* **Provided data**
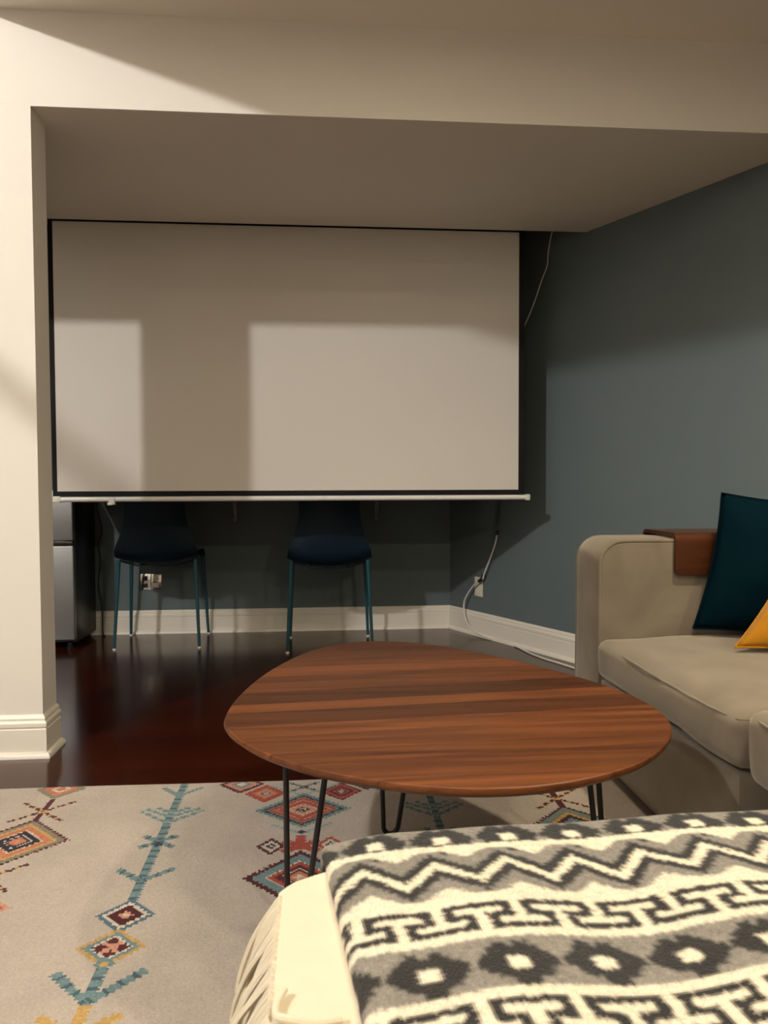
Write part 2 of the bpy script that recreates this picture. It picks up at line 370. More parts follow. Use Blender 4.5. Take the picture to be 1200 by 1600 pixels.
# ------------------------------------------------------------------ mini fridge
FX, FY = -1.335, 4.22
fr = thing('mini_fridge', 'small two-door refrigerator with steel doors and black sides beside the pillar', 'fridge', (FX-.24, FY+.18, 0))
def fl(x, y, z): return (x-(FX-.24), y-(FY+.18), z)
from_bm('body', box_bm(fl(FX-.48, FY+.045, 0.03), fl(FX, FY+.40, 0.87), 0.008), BLACKP, fr)
d1 = from_bm('freezer_door', box_bm(fl(FX-.48, FY, 0.592), fl(FX, FY+.043, 0.87), 0.008, 3), STEEL, fr)
d2 = from_bm('fridge_door', box_bm(fl(FX-.48, FY, 0.05), fl(FX, FY+.043, 0.568), 0.008, 3), STEEL, fr)
from_bm('handle', box_bm(fl(FX-.40, FY-.006, 0.566), fl(FX-.03, FY+.03, 0.592), 0.004), BLACKP, fr)
from_bm('hinge', box_bm(fl(FX-.06, FY-.004, 0.571), fl(FX-.002, FY+.04, 0.589), 0.003), BLACKP, fr)
for dx in (-.44, -.04):
    for dy in (.04, .36):
        from_bm('foot', add_lathe(bmesh.new(), [(0.018, 0), (0.018, 0.012), (0.012, 0.014), (0.012, 0.032)], fl(FX+dx, FY+dy, 0), 12), BLACKP, fr)
tag(tube('power_cord', [(-1.33, 4.634, 0.86), (-1.322, 4.632, 0.74), (-1.30, 4.632, 0.63), (-1.318, 4.63, 0.54), (-1.31, 4.632, 0.45), (-1.322, 4.63, 0.30), (-1.30, 4.618, 0.16), (-1.29, 4.585, 0.02), (-1.27, 4.56, 0.006)], 0.004, BLACKP, n=6),
    'thin black cord hanging down the wall between the small fridge and the left chair', 'cord')

# ------------------------------------------------------------------ chairs
def chair(name, label, loc, rz):
    """shell chair, its back towards the viewer (-y); origin on the floor below the seat"""
    t = thing(name, label, 'chair', loc, rz, 'teal chairs pushed up to the wall desk')
    prof = [(0.205, 0.455), (0.19, 0.468), (0.10, 0.462), (0.0, 0.452), (-0.10, 0.452), (-0.165, 0.468), (-0.205, 0.51), (-0.228, 0.58), (-0.243, 0.66), (-0.256, 0.74), (-0.268, 0.81), (-0.272, 0.84)]
    P = smooth_path([(0, a, b) for a, b in prof], 4); n = len(P); NU = 17; bm = bmesh.new(); G = []
    for i, p in enumerate(P):
        tt = i/(n-1)
        hw = 0.222+0.013*math.sin(math.pi*min(1, tt/0.5)) if tt < 0.5 else 0.222-0.062*smoothstep(0.5, 0.85, tt)
        hw *= 0.86+0.14*smoothstep(0.0, 0.3, tt)
        if tt > 0.93: hw *= math.sqrt(max(0.0, 1-((tt-0.93)/0.075)**2))
        if tt < 0.06: hw *= math.sqrt(max(0.05, 1-((0.06-tt)/0.075)**2))
        rise = 0.040 if tt < 0.5 else 0.040*(1-smoothstep(0.5, 0.7, tt)); fwd = 0.045*smoothstep(0.45, 0.8, tt)
        row = []
        for k in range(NU):
            u = -1+2*k/(NU-1)
            row.append(bm.verts.new((u*hw, p.y+fwd*u*u, p.z+rise*abs(u)**2.2)))
        G.append(row)
    for i in range(n-1):
        for k in range(NU-1): bm.faces.new((G[i][k], G[i][k+1], G[i+1][k+1], G[i+1][k]))
    bmesh.ops.recalc_face_normals(bm, faces=bm.faces)
    bmesh.ops.solidify(bm, geom=bm.faces[:], thickness=0.010)
    from_bm('seat_shell', bm, TEALP, t, sharp=50)
    bm = bmesh.new()
    for y in (-0.12, 0.13): add_tube(bm, smooth_path([(-0.205, y, 0.478), (-0.15, y, 0.462), (-0.07, y, 0.4445), (0.07, y, 0.4445), (0.15, y, 0.462), (0.205, y, 0.478)], 5), 0.006, 8)
    for x in (-0.10, 0.10): add_tube(bm, [Vector((x, -0.12, 0.4455)), Vector((x, 0.13, 0.4455))], 0.006, 8)
    from_bm('seat_frame', bm, TEALP, t)
    for sx in (-1, 1):
        for y0, y1 in ((-0.165, -0.20), (0.15, 0.20)):
            bm = bmesh.new(); add_tube(bm, smooth_path([(sx*0.205, y0, 0.487), (sx*0.213, y0+(y1-y0)*.35, 0.30), (sx*0.226, y1, 0.006)], 5), lambda q: 0.0125-0.0045*q, 10)
            lg = from_bm('leg', bm, TEALM, t)
            from_bm('glide', add_lathe(bmesh.new(), [(0.0095, 0.0), (0.0095, 0.006), (0.008, 0.010)], (sx*0.2262, y1, 0), 10), PLATEW, lg)
    return t
chair('dining_chair', 'teal shell chair on slim legs, nearer the small fridge', (-0.895, 4.385, 0), 0.02)
chair('dining_chair', 'teal shell chair on slim legs, nearer the wall corner, farther from the fridge', (0.048, 4.215, 0), 0.0)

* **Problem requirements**
Repeat the lines above, starting at the first and stopping after the line that holds "left chair', 'cord')", with the pictures left out.

* **Written solution**
Write part 2 of the bpy script that recreates this picture. It picks up at line 370. More parts follow. Use Blender 4.5. Take the picture to be 1200 by 1600 pixels.
# ------------------------------------------------------------------ mini fridge
FX, FY = -1.335, 4.22
fr = thing('mini_fridge', 'small two-door refrigerator with steel doors and black sides beside the pillar', 'fridge', (FX-.24, FY+.18, 0))
def fl(x, y, z): return (x-(FX-.24), y-(FY+.18), z)
from_bm('body', box_bm(fl(FX-.48, FY+.045, 0.03), fl(FX, FY+.40, 0.87), 0.008), BLACKP, fr)
d1 = from_bm('freezer_door', box_bm(fl(FX-.48, FY, 0.592), fl(FX, FY+.043, 0.87), 0.008, 3), STEEL, fr)
d2 = from_bm('fridge_door', box_bm(fl(FX-.48, FY, 0.05), fl(FX, FY+.043, 0.568), 0.008, 3), STEEL, fr)
from_bm('handle', box_bm(fl(FX-.40, FY-.006, 0.566), fl(FX-.03, FY+.03, 0.592), 0.004), BLACKP, fr)
from_bm('hinge', box_bm(fl(FX-.06, FY-.004, 0.571), fl(FX-.002, FY+.04, 0.589), 0.003), BLACKP, fr)
for dx in (-.44, -.04):
    for dy in (.04, .36):
        from_bm('foot', add_lathe(bmesh.new(), [(0.018, 0), (0.018, 0.012), (0.012, 0.014), (0.012, 0.032)], fl(FX+dx, FY+dy, 0), 12), BLACKP, fr)
tag(tube('power_cord', [(-1.33, 4.634, 0.86), (-1.322, 4.632, 0.74), (-1.30, 4.632, 0.63), (-1.318, 4.63, 0.54), (-1.31, 4.632, 0.45), (-1.322, 4.63, 0.30), (-1.30, 4.618, 0.16), (-1.29, 4.585, 0.02), (-1.27, 4.56, 0.006)], 0.004, BLACKP, n=6),
    'thin black cord hanging down the wall between the small fridge and the left chair', 'cord')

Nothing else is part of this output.